ROBERT KUTTNER

Gore's Troubles With Labor Unions

By Robert Kuttner, May 9, 1999

Robert Kuttner is co-editor of The American Prospect. His column appears regularly in the Globe.

Trade politics is adding one more complication to the already precarious political life of Vice President Al Gore. The vice president had anticipated an easy presidential nomination for 2000, assisted by strong labor backing. This seemed especially likely with the withdrawal from the Democratic field of two labor favorites, Minnesota's Senator Paul Wellstone and House minority leader Richard Gephardt.

But last Monday, at a meeting of the AFL-CIO's political committee, presidents of key industrial unions refused to recommend a unanimous endorsement of the vice president. Gore and his staff are trying to repair the damage.

The labor federation's political committee makes a recommendation to its executive committee, scheduled to meet in August. Executive committee action, in turn, sets up an endorsement at the AFL-CIO general convention in October.

The immediate divisive issue is administration opposition to a bill to protect the domestic steel industry from a surge of very low-priced steel imported from Asian nations, triggered by the Asian financial crisis. The administration prefers negotiating "voluntary" export restraints, which preserves the illusion of free trade.

But the deeper issue is labor unhappiness with the administration's general stance on trade -- everything from NAFTA to demands for presidential "fast-track" negotiating authority to the administration's China trade policy. The coolness to Gore mixes industry-specific concerns with a broader unease that the administration is promoting a set of rules for world commerce that emphasizes property rights but largely ignores labor, environmental, and human rights issues. One possible compromise would have the administration support a trade bill with labor and environmental standards more to labor's liking.

Given Republican opposition, such a bill would not likely pass. But since any trade bill is an uphill battle this year, at least a prolabor one would would produce harmony between the administration and its sometime union allies.

The administration has been generally good to the unions on several narrow policy matters that are life-and-death issues for organized labor. These include making friendly appointments to the National Labor Relations Board, blocking Republican legislation that would legalize company unions in the guise of promoting teamwork, and the administration's steadfast support of "prevailing wage" legislation despite the opposition of some New Democrat types.

The public employee and service sector unions feel that the administration has treated them well, and they are generally much keener on an early Gore endorsement than the industrial unions. The AFL-CIO's top leadership is somewhat embarrassed at its failure thus far to reward Gore and promote party unity with an early endorsement.

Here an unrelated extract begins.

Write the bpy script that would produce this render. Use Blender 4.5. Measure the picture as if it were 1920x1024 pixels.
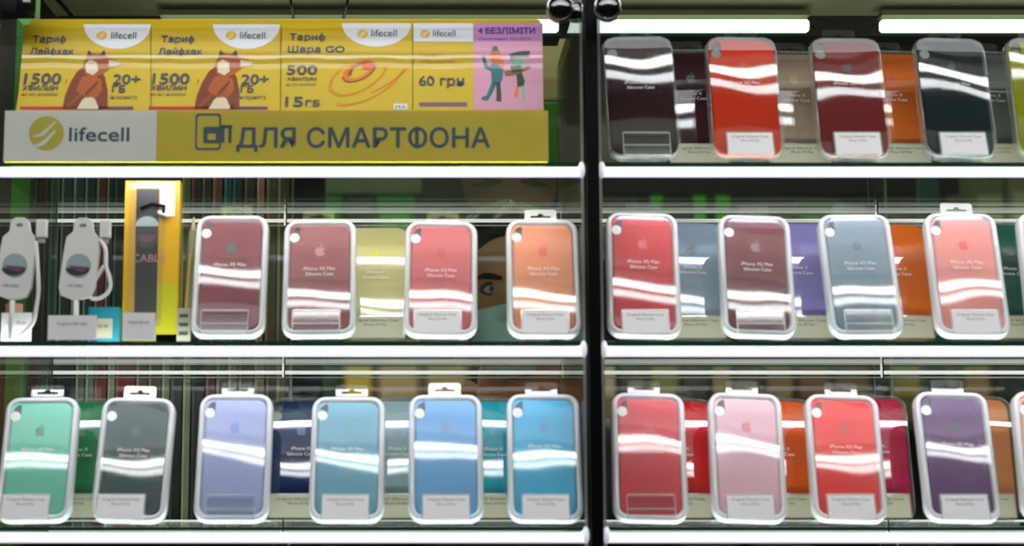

Labor's ambivalence about Gore is all the more surprising given that Gore's key rival, former New Jersey senator Bill Bradley, is even more of a free trader than the vice president. But here labor's coolness to Gore over trade issues blends into a general worry by some union strategists that the public is weary of the whole Clinton crowd and that a fresh face might do better in the general election.

Steelworkers president George Becker, one of the most outspoken critics of administration trade policy, says: "America lost 360,000 manufacturing jobs last year, and at the present rate we'll lose 600,000 more this year. Administration policies are flying in the face of principled positions of the labor movement on jobs and communities and families." This view is generally echoed by other industrial unions.

Gore is further buffeted by the labor movement's lack of a consistent set of criticisms. Ironically, some unionists fault Gore for being part of an administration trade policy that largely ignores environmental concerns, while other unions fear that his support for cleaner air would be bad for workers who make autos and mine coal. The vice president is almost imprisoned by his front-runner status. In this case, the labor movement, once expected to be among his earliest and strongest supporters, is treating him almost as a hostage. The surprising setback for Gore over trade policy signals both that trade will continue to be a divisive issue within the Democratic camp and that Gore's anticipated coronation is anything but assured.

Riding the crest of an economic boom that has not extended down to millions of ordinary working families, the administration has won broad business and suburban support, but at the risk of alienating some of its base. Clinton, ever the illusionist, seems able to paper over these divisions. But here as elsewhere, the earnest and squeaky clean Gore seems to be dying for Clinton's sins.